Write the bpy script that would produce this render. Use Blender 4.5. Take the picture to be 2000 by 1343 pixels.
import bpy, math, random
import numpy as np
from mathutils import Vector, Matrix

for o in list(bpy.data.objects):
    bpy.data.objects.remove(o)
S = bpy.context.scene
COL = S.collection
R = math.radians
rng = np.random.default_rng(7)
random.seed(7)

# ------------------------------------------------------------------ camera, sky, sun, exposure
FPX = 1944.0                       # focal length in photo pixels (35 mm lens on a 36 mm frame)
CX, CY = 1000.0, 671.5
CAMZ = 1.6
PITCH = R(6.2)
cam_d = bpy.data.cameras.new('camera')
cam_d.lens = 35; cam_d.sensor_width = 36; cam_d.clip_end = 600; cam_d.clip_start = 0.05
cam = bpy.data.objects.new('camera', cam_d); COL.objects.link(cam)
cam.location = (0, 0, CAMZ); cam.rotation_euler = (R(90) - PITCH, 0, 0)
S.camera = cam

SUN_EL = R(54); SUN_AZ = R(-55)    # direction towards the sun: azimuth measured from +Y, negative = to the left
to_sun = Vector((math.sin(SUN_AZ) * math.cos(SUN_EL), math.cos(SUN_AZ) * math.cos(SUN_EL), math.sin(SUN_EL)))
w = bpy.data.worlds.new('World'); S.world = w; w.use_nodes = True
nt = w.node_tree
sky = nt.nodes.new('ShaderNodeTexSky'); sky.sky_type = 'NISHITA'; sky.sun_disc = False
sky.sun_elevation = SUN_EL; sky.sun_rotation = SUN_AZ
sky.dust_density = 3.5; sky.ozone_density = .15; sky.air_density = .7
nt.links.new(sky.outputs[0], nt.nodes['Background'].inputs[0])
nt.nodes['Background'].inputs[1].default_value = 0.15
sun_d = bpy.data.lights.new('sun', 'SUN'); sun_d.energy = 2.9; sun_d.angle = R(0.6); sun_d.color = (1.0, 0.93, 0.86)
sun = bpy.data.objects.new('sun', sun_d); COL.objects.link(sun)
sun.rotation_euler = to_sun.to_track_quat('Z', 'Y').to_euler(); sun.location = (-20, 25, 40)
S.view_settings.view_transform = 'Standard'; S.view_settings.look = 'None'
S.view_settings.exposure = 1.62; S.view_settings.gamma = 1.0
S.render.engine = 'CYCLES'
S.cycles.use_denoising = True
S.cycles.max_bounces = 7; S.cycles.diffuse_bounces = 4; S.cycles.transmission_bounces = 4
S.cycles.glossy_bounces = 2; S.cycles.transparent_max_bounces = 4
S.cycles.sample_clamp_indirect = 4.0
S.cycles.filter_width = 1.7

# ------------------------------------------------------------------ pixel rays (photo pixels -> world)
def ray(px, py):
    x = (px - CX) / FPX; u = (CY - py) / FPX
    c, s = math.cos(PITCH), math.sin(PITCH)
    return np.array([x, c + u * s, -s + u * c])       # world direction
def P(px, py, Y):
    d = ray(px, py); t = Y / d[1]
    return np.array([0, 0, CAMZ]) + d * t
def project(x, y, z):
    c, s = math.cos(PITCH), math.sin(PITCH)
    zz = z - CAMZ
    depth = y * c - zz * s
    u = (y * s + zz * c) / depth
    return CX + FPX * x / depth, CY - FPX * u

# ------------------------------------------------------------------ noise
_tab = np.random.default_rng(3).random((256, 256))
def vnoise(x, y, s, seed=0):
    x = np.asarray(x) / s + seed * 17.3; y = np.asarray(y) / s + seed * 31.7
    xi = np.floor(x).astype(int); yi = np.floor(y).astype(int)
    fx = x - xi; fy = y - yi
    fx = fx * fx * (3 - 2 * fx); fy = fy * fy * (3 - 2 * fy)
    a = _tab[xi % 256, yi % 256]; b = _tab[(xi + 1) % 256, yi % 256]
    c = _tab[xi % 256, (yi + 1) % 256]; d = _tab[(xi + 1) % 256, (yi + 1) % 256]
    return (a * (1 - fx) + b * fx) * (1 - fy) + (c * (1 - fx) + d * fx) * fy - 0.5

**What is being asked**
Pick out the lines containing the string "render" and show them.

**Answer to the task**
Write the bpy script that would produce this render. Use Blender 4.5. Take the picture to be 2000 by 1343 pixels.
S.render.engine = 'CYCLES'